Certes, le nombre des hommes d'affaires privés de leurs passeports a été ramené de 450, au lendemain de la Révolution, à près d'une centaine, aujourd'hui, mais les affaires soumises à la justice et dans lesquels sont impliqués ces chefs d'entreprise sont de l'ordre d'une quinzaine de milliers, a déclaré Me Wissem Saïdi, vendredi, au micro de ''Midi Show'' sur Mosaïque FM.

Cette inflation de ce type d'affaires judiciaires, explique l'avocat, découle d'un certain nombre de vices de forme procédurale instaurée depuis la Révolution. Les dysfonctionnements de la justice dans le traitement des cas de ces hommes d'affaires interdits de voyage à l'étranger sont nombreux: ils comprennent cet aspect «fantaisiste» qui consiste à prendre la parole de n'importe quel plaignant pour une vérité absolue et à entraîner automatiquement la privation du chef d'entreprise présumé coupable de son passeport.

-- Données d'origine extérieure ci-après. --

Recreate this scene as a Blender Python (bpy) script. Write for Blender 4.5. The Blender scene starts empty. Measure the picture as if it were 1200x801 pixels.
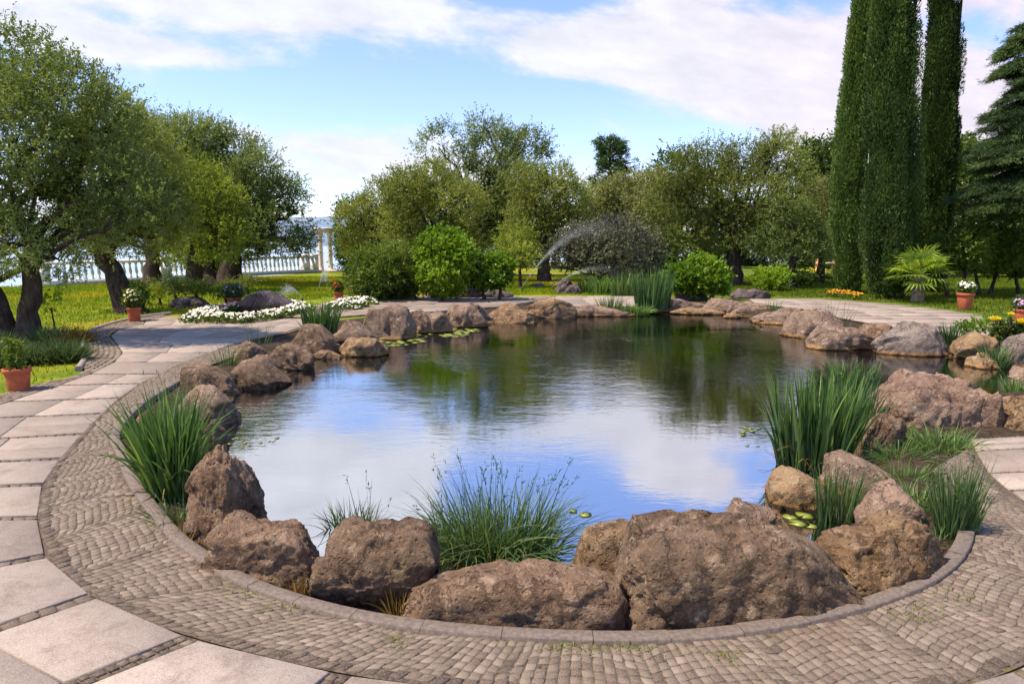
import bpy, math, random
import numpy as np
from mathutils import Vector, Matrix

SC = bpy.context.scene
COL = SC.collection
R = math.radians
# ------------------------------------------------------------------ camera
EYE = 1.75
F_PX = 800.0
PITCH = math.atan(118.5 / F_PX)
cam = bpy.data.cameras.new("camera")
cam.sensor_width = 36.0
cam.lens = 36.0 * F_PX / 1200.0
cam.clip_start = 0.05
cam.clip_end = 20000
cam_o = bpy.data.objects.new("camera", cam)
COL.objects.link(cam_o)
cam_o.location = (0, 0, EYE)
cam_o.rotation_euler = (math.pi / 2 - PITCH, 0, 0)
SC.camera = cam_o

# ------------------------------------------------------------------ exposure
SC.view_settings.view_transform = 'Standard'
SC.view_settings.look = 'None'
SC.view_settings.exposure = 1.0
SC.view_settings.gamma = 1.0
SC.render.engine = 'CYCLES'
SC.cycles.max_bounces = 8
SC.cycles.diffuse_bounces = 5
SC.cycles.glossy_bounces = 3
SC.cycles.transmission_bounces = 4
SC.cycles.transparent_max_bounces = 8
SC.cycles.sample_clamp_indirect = 6.0
SC.cycles.caustics_reflective = False
SC.cycles.caustics_refractive = False
SC.cycles.use_denoising = True

# ------------------------------------------------------------------ sun and sky
SUN_EL, SUN_AZ = R(60), R(-105)          # azimuth from +Y, towards -X is negative
sv = Vector((math.sin(SUN_AZ) * math.cos(SUN_EL), math.cos(SUN_AZ) * math.cos(SUN_EL), math.sin(SUN_EL)))
sun = bpy.data.lights.new("sun", 'SUN')
sun.energy = 3.6
sun.angle = R(0.6)
sun.color = (1.0, 0.86, 0.68)
sun_o = bpy.data.objects.new("sun", sun)
COL.objects.link(sun_o)
sun_o.rotation_euler = sv.to_track_quat('Z', 'Y').to_euler()
sun_o.location = (10, 20, 40)


class NT:
    """thin helper round a node tree"""
    def __init__(self, tree):
        self.t = tree
        self.n = tree.nodes
        self.l = tree.links

    def node(self, kind, **kw):
        n = self.n.new(kind)
        for k, v in kw.items():
            setattr(n, k, v)
        return n

    def put(self, sock, v):
        if hasattr(v, 'is_linked') or isinstance(v, bpy.types.NodeSocket):
            self.l.new(v, sock)
        elif v is not None:
            if sock.type == 'RGBA' and len(v) == 3:
                v = (*v, 1)
            sock.default_value = v

    def math(self, op, a, b=None, c=None, clamp=False):
        n = self.node('ShaderNodeMath', operation=op, use_clamp=clamp)
        self.put(n.inputs[0], a)
        if b is not None: self.put(n.inputs[1], b)
        if c is not None: self.put(n.inputs[2], c)
        return n.outputs[0]

    def step(self, v, a, b, lo=0.0, hi=1.0):
        n = self.node('ShaderNodeMapRange', interpolation_type='SMOOTHSTEP')
        self.put(n.inputs[0], v)
        n.inputs[1].default_value, n.inputs[2].default_value = a, b
        n.inputs[3].default_value, n.inputs[4].default_value = lo, hi
        return n.outputs[0]

    def mix(self, f, a, b, blend='MIX'):
        n = self.node('ShaderNodeMix', data_type='RGBA', blend_type=blend)
        self.put(n.inputs[0], f); self.put(n.inputs[6], a); self.put(n.inputs[7], b)
        return n.outputs[2]

    def noise(self, vec, scale, detail=4, rough=0.55, dist=0.0):
        n = self.node('ShaderNodeTexNoise')
        if vec is not None: self.put(n.inputs['Vector'], vec)
        n.inputs['Scale'].default_value = scale
        n.inputs['Detail'].default_value = detail
        n.inputs['Roughness'].default_value = rough
        n.inputs['Distortion'].default_value = dist
        return n.outputs[0]

    def voro(self, vec, scale, feature='F1', out=0):
        n = self.node('ShaderNodeTexVoronoi', feature=feature)
        if vec is not None: self.put(n.inputs['Vector'], vec)
        n.inputs['Scale'].default_value = scale
        return n.outputs[out]

    def xyz(self, x, y, z):
        n = self.node('ShaderNodeCombineXYZ')
        for i, v in enumerate((x, y, z)): self.put(n.inputs[i], v)
        return n.outputs[0]

    def sep(self, v):
        n = self.node('ShaderNodeSeparateXYZ')
        self.put(n.inputs[0], v)
        return n.outputs

    def vmul(self, v, s):
        n = self.node('ShaderNodeVectorMath', operation='MULTIPLY')
        self.put(n.inputs[0], v); self.put(n.inputs[1], s)
        return n.outputs[0]

    def vadd(self, v, s):
        n = self.node('ShaderNodeVectorMath', operation='ADD')
        self.put(n.inputs[0], v); self.put(n.inputs[1], s)
        return n.outputs[0]

    def ramp(self, f, stops):
        n = self.node('ShaderNodeValToRGB')
        self.put(n.inputs[0], f)
        e = n.color_ramp.elements
        while len(e) < len(stops): e.new(0.5)
        for i, (p, c) in enumerate(stops):
            e[i].position = p
            e[i].color = (*c, 1)
        return n.outputs[0]

    def bump(self, h, strength, dist=0.02, normal=None):
        n = self.node('ShaderNodeBump')
        self.put(n.inputs['Height'], h)
        n.inputs['Strength'].default_value = strength
        n.inputs['Distance'].default_value = dist
        if normal is not None: self.put(n.inputs['Normal'], normal)
        return n.outputs[0]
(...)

A cette hâte de suspendre les voyages de l'accusé viennent se mêler les lenteurs judiciaires et le manque de moyens humains et matériels, dont disposent les juges pour le traitement de ces affaires qui se comptent par milliers. Et tout cela a rendu ce dossier quasiment insoluble.

Racket, immoralité, chantage et corruption

Certains, à l'instar de Me Akremi, dénoncent la dimension politicienne qui a été donnée à ce dossier pour en faire un fonds de commerce. Me Saïdi appelle les choses par leur nom et parle des plusieurs cas où la promesse d'une solution rapporte des faveurs en monnaie sonnante et trébuchante, en prêts ou achats de voitures (avec ou sans chauffeur!), en locations ou dons de bureaux pour des partis politiques, etc. Bref, ce dossier des hommes d'affaires interdits de voyage a généré un système de pratiques mafieuses qui échappe totalement à tous les contrôles.

Racket, immoralité, chantage et corruption ont miné l'activité économique et financière dans notre pays, ont fait fi des libertés et des droits individuels et privé injustement la Révolution des ressources et du savoir-faire de certains de nos concitoyens.

Sur ce chapitre de la transition démocratique, en somme, la justice tunisienne devrait apprendre à procéder avec célérité et efficacité pour que les modestes moyens de notre pays et l'intelligence de ses hommes et ses femmes soient investis dans la construction du meilleur avenir commun.